Горбачев понял (как записал в дневнике Черняев), что его речь в ООН была “больше чем сенсация… Триумф”[1462]. После нее саммит с Рейганом и Бушем прошел уже на спаде. Горбачев на пароме переправился на Губернаторский остров. Этот остров площадью более 70 гектаров к югу от оконечности Манхэттена, в 1637 году купленный голландцами у туземцев и позднее отведенный колониальными британскими властями для использования губернаторами Нью-Йорка, ныне служил базой береговой охраны и являлся закрытой для посторонних территорией. Президент приветствовал своего гостя в Казарме № 1 – резиденции коменданта береговой охраны. Здание утопало в рождественских венках и пуансеттиях, повсюду развевались советские и американские флаги. Избранный, но еще не вступивший в должность президент Буш вежливо оставался внутри здания, чтобы не мешать встрече двух лидеров, и только потом незаметно присоединился к ним. Горбачев тепло приветствовал Буша, обхватив его ладонь сразу двумя руками[1463].
Горбачев полагал, что на встрече и на ужине, который планировался после саммита, будут звучать похвалы его речи в ООН и что Буш пообещает непременно добиться подписания договора по СНВ. Но Рейган лишь сообщил, что утром ему вкратце пересказали содержание речи Горбачева в ООН и что “все было неплохо”. Конечно же, он держался дружелюбно и сердечно, сказал, что гордится успехами, которых им с Горбачевым удалось добиться сообща.

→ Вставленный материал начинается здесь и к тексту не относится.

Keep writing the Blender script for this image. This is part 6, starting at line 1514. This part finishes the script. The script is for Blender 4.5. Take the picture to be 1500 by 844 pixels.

Буш, по словам Шульца, “присутствовал как бы неохотно”. Когда Рейган попросил его высказаться, Буш сказал, что хотел бы “взять за основу достижения президента Рейгана”, но заметил, что ему “потребуется некоторое время для изучения отдельных вопросов”. У него нет намерения “стопорить процесс”, добавил он, тем более что “дополнительным стимулом для него будут звонки президента из Калифорнии с подсказками и советами”. Однако никаких конкретных обещаний он давать не стал. Единственный раз Горбачев вдруг ощетинился, когда Рейган задал невинный вопрос о том, как продвигается перестройка. Буш сразу заметил, что Горбачев рассердился: глаза у него вспыхнули, щеки загорелись, он плотно сжал губы и молча пожал плечами. Впрочем, вскоре он успокоился: Рейган с Бушем поторопились сказать, что желают перестройке больших успехов[1464].
Горбачев “рассчитывал немного расслабиться и отдохнуть” на Губернаторском острове. Но накануне поздним вечером он получил телеграмму от Маргарет Тэтчер, где сообщалось о землетрясении в Армении. Горбачев не представлял, насколько мощным и разрушительным оно было, пока его лимузин не подъехал к паромному причалу. Там глава службы безопасности, Юрий Плеханов, подозвал его к автомобилю связи, чтобы принять звонок премьер-министра Рыжкова из Москвы. “Все плохо, очень плохо, – сообщил Горбачев, вернувшись в свою машину и немного посидев молча. – Чудовищные разрушения. Мне нужно связаться с ними сразу после встречи. Все очень плохо”[1465].